Democratic lawmakers pledged to fight again in the special session over similar proposals. “If people want to be pragmatic and roll up sleeves and come up with a proposal, we know how to do that. If people want to fight, we know how to do that,” said state Rep. Trey Martinez Fischer, who represents a San Antonio-based district. “You tell me what Republicans show up [with] and I’ll tell you what kind of session we’re going to have.”

But Texas Democrats likely won’t be able to run out the clock forever. Instead, some are hoping their extraordinary delay over the weekend will spur Democrats in Washington to make their own voting rights push.

Two pieces of voting legislation are in the works but effectively stalled in the 50-50 Senate right now. One is a sweeping election and campaign finance reform bill, H.R. 1, that would institute federally mandated floors for state election procedures — like requiring no-excuse absentee voting and same-day voter registration. Another bill would require certain states and jurisdictions to have changes to election procedures approved by either the Justice Department or a federal court in Washington, restoring “preclearance” requirements in the 1965 Voting Rights Act that were stripped out by a 2013 Supreme Court decision.

In a statement over the weekend President Joe Biden called the Texas bill “an assault on democracy,” calling for Congress to pass the two proposals. He also tapped Vice President Kamala Harris as his point person on voting rights in a speech in Tulsa, Okla., on Tuesday.

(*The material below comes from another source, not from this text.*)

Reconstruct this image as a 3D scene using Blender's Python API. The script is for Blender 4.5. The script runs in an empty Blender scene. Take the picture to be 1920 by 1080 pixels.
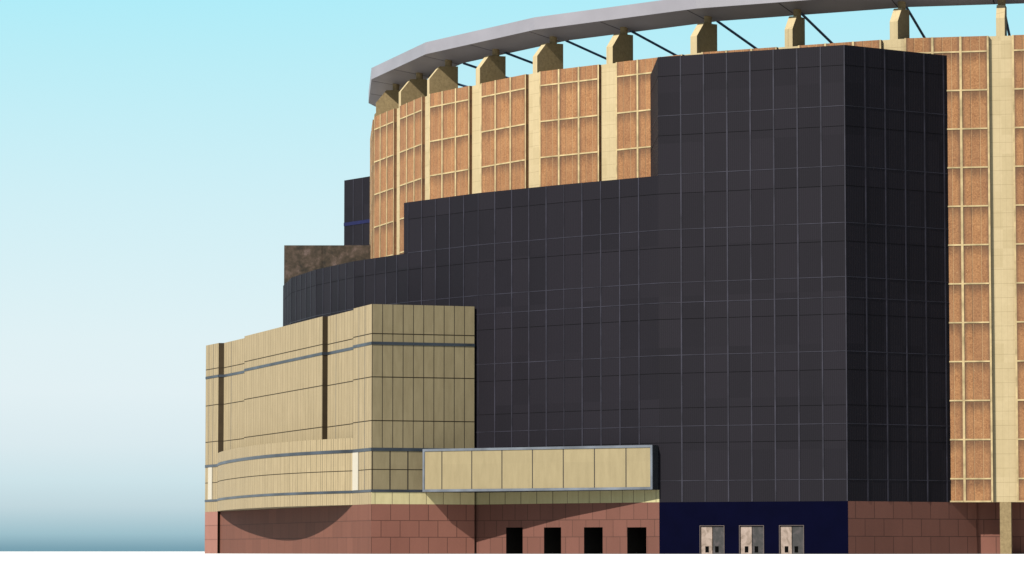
import bpy, math, random
from math import sin, cos, radians as R, pi, hypot, atan2
random.seed(7)
sc = bpy.context.scene
col = sc.collection
H = 0.182                                   # eye height above the ground; all heights below are metres above the ground

# ------------------------------------------------------------------ materials
def nt(name):
    m = bpy.data.materials.new(name); m.use_nodes = True
    n = m.node_tree; n.nodes.clear()
    out = n.nodes.new('ShaderNodeOutputMaterial'); b = n.nodes.new('ShaderNodeBsdfPrincipled')
    n.links.new(b.outputs[0], out.inputs[0])
    return m, n, b
def N(n, t, **kw):
    x = n.nodes.new(t)
    for k, v in kw.items():
        if k.startswith('i_'): x.inputs[k[2:].replace('_', ' ')].default_value = v
        else: setattr(x, k, v)
    return x
def L(n, a, b): n.links.new(a, b)
def math_(n, op, a, b=None, c=None):
    x = n.nodes.new('ShaderNodeMath'); x.operation = op
    for i, v in enumerate((a, b, c)):
        if v is None: continue
        if hasattr(v, 'links'): n.links.new(v, x.inputs[i])
        else: x.inputs[i].default_value = v
    return x.outputs[0]
def mix(n, f, a, b, typ='MIX'):
    x = n.nodes.new('ShaderNodeMix'); x.data_type = 'RGBA'; x.blend_type = typ
    for s, v in ((x.inputs[0], f), (x.inputs[6], a), (x.inputs[7], b)):
        if hasattr(v, 'links'): n.links.new(v, s)
        elif isinstance(v, tuple): s.default_value = (*v, 1)
        else: s.default_value = v
    return x.outputs[2]
def noise(n, vec, scale, detail=3, rough=.55, dist=0):
    x = n.nodes.new('ShaderNodeTexNoise'); x.inputs['Scale'].default_value = scale
    x.inputs['Detail'].default_value = detail; x.inputs['Roughness'].default_value = rough
    x.inputs['Distortion'].default_value = dist
    if vec is not None: n.links.new(vec, x.inputs['Vector'])
    return x.outputs['Fac']
def ramp(n, f, stops):
    x = n.nodes.new('ShaderNodeValToRGB'); e = x.color_ramp.elements
    e[0].position, e[0].color = stops[0][0], (*stops[0][1], 1)
    e[1].position, e[1].color = stops[1][0], (*stops[1][1], 1)
    for p, c in stops[2:]:
        q = e.new(p); q.color = (*c, 1)
    n.links.new(f, x.inputs[0]); return x.outputs[0]
def uvs(n):
    u = n.nodes.new('ShaderNodeUVMap'); u.uv_map = 'UVMap'
    s = n.nodes.new('ShaderNodeSeparateXYZ'); n.links.new(u.outputs[0], s.inputs[0])
    return u.outputs[0], s.outputs[0], s.outputs[1]
def pos(n, sx=1, sy=1, sz=1):
    g = n.nodes.new('ShaderNodeNewGeometry'); m = n.nodes.new('ShaderNodeMapping')
    m.inputs['Scale'].default_value = (sx, sy, sz); n.links.new(g.outputs['Position'], m.inputs[0])
    return m.outputs[0]
def line(n, coord, width, at=0.0):          # 1 where frac(coord) lies within width after 'at'
    f = math_(n, 'FRACT', math_(n, 'SUBTRACT', coord, at))
    return math_(n, 'LESS_THAN', f, width)
def cell(n, u, v):                          # random value per panel
    c = n.nodes.new('ShaderNodeCombineXYZ'); n.links.new(math_(n, 'FLOOR', u), c.inputs[0]); n.links.new(math_(n, 'FLOOR', v), c.inputs[1])
    w = n.nodes.new('ShaderNodeTexWhiteNoise'); w.noise_dimensions = '3D'; n.links.new(c.outputs[0], w.inputs['Vector'])
    return w.outputs['Value']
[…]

Senate Majority Leader Chuck Schumer has promised a vote on H.R. 1 during the final week of June. But the final fate of the bill remains uncertain. Sen. Joe Manchin (D-W.Va.) remains the only Senate Democrat who hasn’t signed onto the sweeping package. And Manchin and a handful of other Democratic senators have also resisted calls to scrap or modify the filibuster, which effectively requires 60 votes to move most legislation in the chamber.

The update to the Voting Rights Act has yet to be introduced in Congress.

Martinez Fischer, who also helped lead the weekend walkout, said he hoped their protest would “wake the nation up,” and called on the Senate to move on H.R. 1.

“It’s important for Leader Schumer and leaders in the Senate to understand just where we are — at a crossroads in America,” he said. “I recognize that there are certain senators that believe that eliminating the filibuster is tantamount to destroying our country. And my only response to that is that there are people who want to destroy our country state by state, and we have to recognize that and that there is a greater good.”